An Index of Comparative Legislation
W. F. Dodd
American Political Science Review, 1906, vol. 1, issue 1, 62-75
Abstract:
For several years the plan of publishing an annual index or summary of foreign legislation has been under discussion among American students of political science. The Librarian of Congress has recommended that such a publication be undertaken by the United States Government, and it seems possible that his efforts in this direction may finally be successful. Information concerning foreign legislation is now difficult to obtain, and the usefulness of a publication that would make more easily available the substance of current foreign laws is well recognized.The demand for information of foreign legislation may be said to come from three sources: (1) From practicing lawyers who handle cases involving the laws of other countries. The increasing American investments abroad and the closer social relations which have developed between the United States and foreign countries make it necessary that our lawyers should know something of the legal institutions of other nations.

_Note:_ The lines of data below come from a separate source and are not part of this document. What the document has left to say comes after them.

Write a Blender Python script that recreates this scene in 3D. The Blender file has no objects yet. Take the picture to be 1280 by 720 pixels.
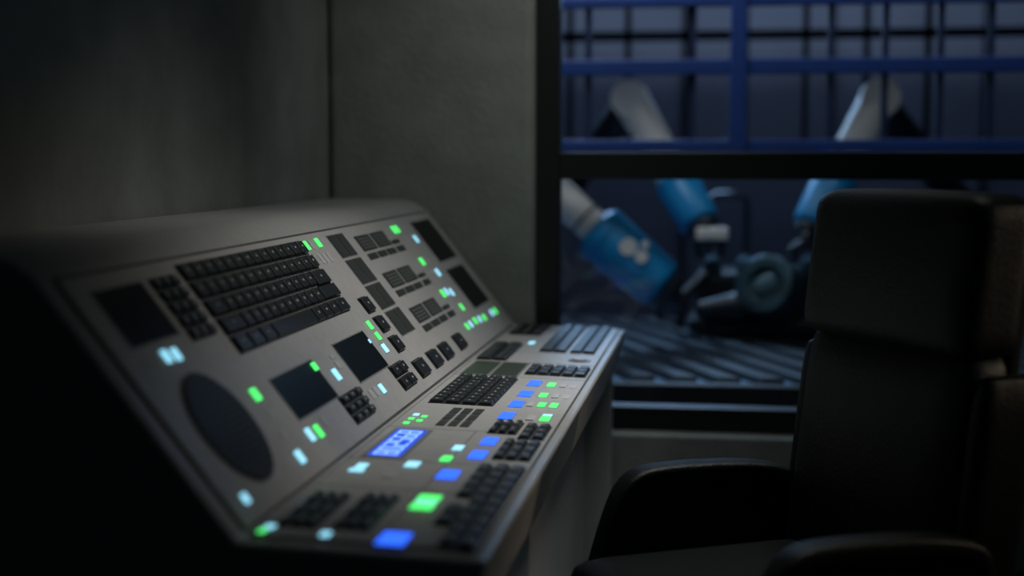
import bpy, bmesh, math, random
from mathutils import Vector, Matrix, Euler
random.seed(4)
sc=bpy.context.scene
sc.view_settings.view_transform='Standard'
COL=bpy.context.collection

# ------------------------------------------------------------------ materials
def mat(name,col,rough=.5,metal=0,emit=None,es=0,noise=0,nscale=8,bump=0,bscale=120,spec=.5,coat=0):
    m=bpy.data.materials.new(name); m.use_nodes=True
    nt=m.node_tree; b=nt.nodes['Principled BSDF']
    b.inputs['Base Color'].default_value=(*col,1)
    b.inputs['Roughness'].default_value=rough
    b.inputs['Metallic'].default_value=metal
    b.inputs['Specular IOR Level'].default_value=spec
    b.inputs['Coat Weight'].default_value=coat
    if emit:
        b.inputs['Emission Color'].default_value=(*emit,1); b.inputs['Emission Strength'].default_value=es
    tc=nt.nodes.new('ShaderNodeTexCoord')
    if noise:
        n=nt.nodes.new('ShaderNodeTexNoise'); n.inputs['Scale'].default_value=nscale; n.inputs['Detail'].default_value=6
        nt.links.new(tc.outputs['Object'],n.inputs['Vector'])
        r=nt.nodes.new('ShaderNodeValToRGB')
        r.color_ramp.elements[0].position=.3; r.color_ramp.elements[1].position=.7
        r.color_ramp.elements[0].color=(*[c*(1-noise) for c in col],1)
        r.color_ramp.elements[1].color=(*[min(1,c*(1+noise)) for c in col],1)
        nt.links.new(n.outputs['Fac'],r.inputs['Fac']); nt.links.new(r.outputs['Color'],b.inputs['Base Color'])
    if bump:
        n2=nt.nodes.new('ShaderNodeTexNoise'); n2.inputs['Scale'].default_value=bscale; n2.inputs['Detail'].default_value=4
        nt.links.new(tc.outputs['Object'],n2.inputs['Vector'])
        bp=nt.nodes.new('ShaderNodeBump'); bp.inputs['Strength'].default_value=bump; bp.inputs['Distance'].default_value=.01
        nt.links.new(n2.outputs['Fac'],bp.inputs['Height']); nt.links.new(bp.outputs['Normal'],b.inputs['Normal'])
    return m
M={}
M['wall']=mat('plaster_wall',(.225,.24,.225),.8,noise=.14,nscale=7,bump=.3,bscale=45)
M['floor']=mat('floor_vinyl',(.06,.07,.07),.5,noise=.1,nscale=3)
M['ceil']=mat('ceiling_paint',(.10,.11,.11),.9,noise=.05)
M['con']=mat('console_paint',(.34,.335,.33),.34,noise=.06,nscale=30,bump=.06,bscale=400)
M['plate']=mat('panel_plate_paint',(.39,.38,.37),.38,noise=.06,nscale=40,bump=.08,bscale=500)
M['groove']=mat('groove_dark',(.05,.05,.05),.8)
M['key']=mat('key_plastic',(.016,.019,.021),.36)
M['keybase']=mat('keybase',(.012,.014,.015),.6)
M['legend']=mat('key_legend',(.35,.36,.36),.6)
M['screen']=mat('screen_glass',(.005,.008,.008),.35,spec=.12)
M['olive']=mat('lcd_olive',(.045,.06,.045),.3)
M['dark']=mat('dark_inset',(.03,.036,.034),.5)
M['darkline']=mat('inset_lines',(.14,.15,.14),.5)
M['grey']=mat('unlit_button',(.45,.45,.45),.5)
M['green']=mat('led_green',(.05,.3,.05),.4,emit=(.07,.80,.15),es=1.5)
M['white']=mat('led_white',(.3,.35,.4),.4,emit=(.26,.66,.85),es=1.35)
M['blue']=mat('led_blue',(.02,.05,.3),.4,emit=(.025,.13,1),es=1.5)
M['bluescr']=mat('display_blue',(.02,.05,.3),.3,emit=(.012,.075,.80),es=.85)
M['bluedig']=mat('display_digits',(.2,.3,.6),.4,emit=(.22,.42,1),es=1.3)
M['frame']=mat('window_frame_black',(.009,.011,.011),.45)
M['leather']=mat('black_leather',(.0028,.004,.0046),.44,bump=.25,bscale=180,spec=.22)
M['plastic']=mat('chair_plastic',(.003,.0045,.005),.4,spec=.2)
M['chrome']=mat('dark_metal',(.15,.15,.16),.3,metal=1)
M['rack']=mat('rack_blue',(.006,.028,.135),.5,noise=.1)
M['rackbar']=mat('rack_bar_blue',(.005,.011,.04),.5,noise=.1)
M['rackdark']=mat('rack_dark',(.009,.013,.026),.5)
M['labwall']=mat('lab_wall',(.20,.225,.31),.7,noise=.1,nscale=2)
M['labdark']=mat('lab_dark',(.02,.022,.03),.5)
M['rwhite']=mat('robot_white',(.88,.75,.64),.4)
M['rblue']=mat('robot_blue',(.008,.25,.50),.4)
M['rblack']=mat('robot_black',(.015,.018,.022),.4)
M['eng']=mat('engine_metal',(.09,.15,.17),.28,metal=.7,noise=.5,nscale=9)
M['slat']=mat('conveyor_slat',(.006,.008,.010),.45)
M['bed']=mat('conveyor_bed',(.18,.32,.52),.38,metal=.2)
# ------------------------------------------------------------------ helpers
def empty(name,loc=(0,0,0),rz=0):
    e=bpy.data.objects.new(name,None); e.location=loc; e.rotation_euler=(0,0,rz); COL.objects.link(e); return e
def link(name,me,m,parent=None,smooth=False):
    ob=bpy.data.objects.new(name,me); COL.objects.link(ob)
    if m: me.materials.append(m)
    if parent: ob.parent=parent
    if smooth:
        for p in me.polygons: p.use_smooth=True
    return ob
def bevel(ob,w,seg=2,ang=35):
    b=ob.modifiers.new('bevel','BEVEL'); b.width=w; b.segments=seg; b.limit_method='ANGLE'; b.angle_limit=math.radians(ang); b.harden_normals=False
    for p in ob.data.polygons: p.use_smooth=True
    w2=ob.modifiers.new('wn','WEIGHTED_NORMAL'); w2.keep_sharp=False
    return ob
class MB:
    def __init__(s): s.v=[];s.f=[]
    def hexa(s,pts):
        i=len(s.v); s.v+= [tuple(p) for p in pts]
        s.f+=[(i,i+3,i+2,i+1),(i+4,i+5,i+6,i+7),(i,i+1,i+5,i+4),(i+1,i+2,i+6,i+5),(i+2,i+3,i+7,i+6),(i+3,i,i+4,i+7)]
    def box(s,x0,x1,y0,y1,z0,z1):
        s.hexa([(x0,y0,z0),(x1,y0,z0),(x1,y1,z0),(x0,y1,z0),(x0,y0,z1),(x1,y0,z1),(x1,y1,z1),(x0,y1,z1)])
    def fb(s,F,u0,u1,v0,v1,h0,h1,t=0):
        s.hexa([F(u0,v0,h0),F(u0,v1,h0),F(u1,v1,h0),F(u1,v0,h0),F(u0+t,v0+t,h1),F(u0+t,v1-t,h1),F(u1-t,v1-t,h1),F(u1-t,v0+t,h1)])
    def make(s,name,m,parent=None,bev=0,seg=2):
        me=bpy.data.meshes.new(name); me.from_pydata(s.v,[],s.f)
        bm=bmesh.new(); bm.from_mesh(me); bmesh.ops.recalc_face_normals(bm,faces=bm.faces); bm.to_mesh(me); bm.free()
        ob=link(name,me,m,parent)
        if bev: bevel(ob,bev,seg)
        return ob
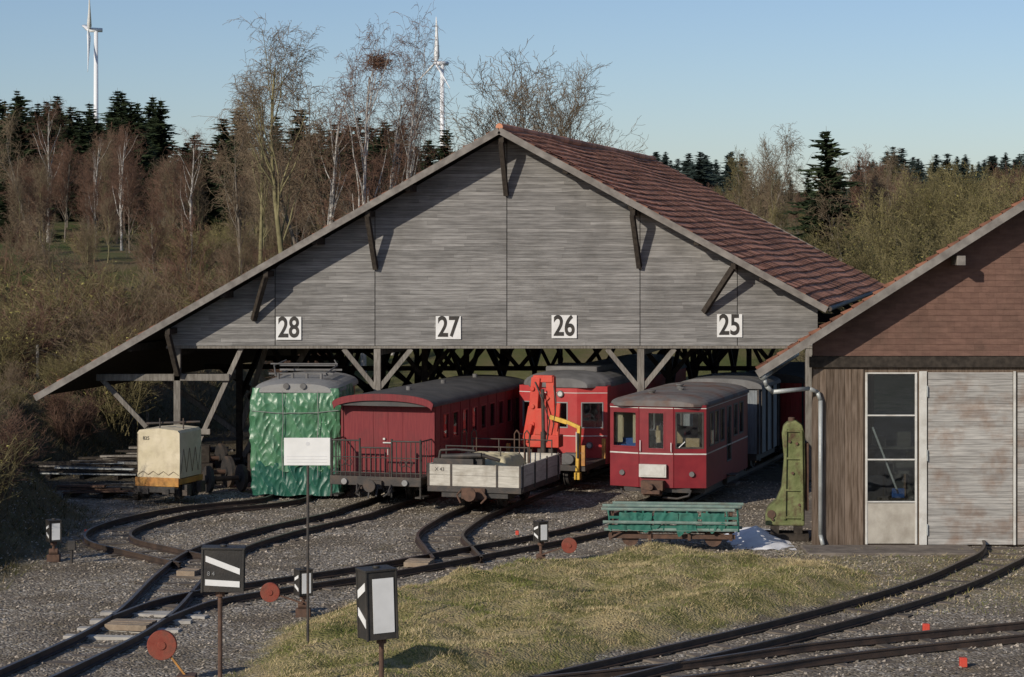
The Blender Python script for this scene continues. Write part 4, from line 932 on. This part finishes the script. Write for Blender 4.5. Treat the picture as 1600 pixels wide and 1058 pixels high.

In our great seaboard cities lawyers have already begun to devote themselves to foreign law as a specialty, and important legal firms find it necessary to have foreign connections. (2) Our legislators are beginning to look more closely into the experiences of other countries. Statesmen are coming to see that one country may well prove a laboratory for others in the field of social legislation, and to wish to profit by foreign successes and to avoid foreign failures. Germany has gone very far in the matter of governmental insurance and in legislation for the protection of labor, and it is within these fields that we may expect future legislation in the United States.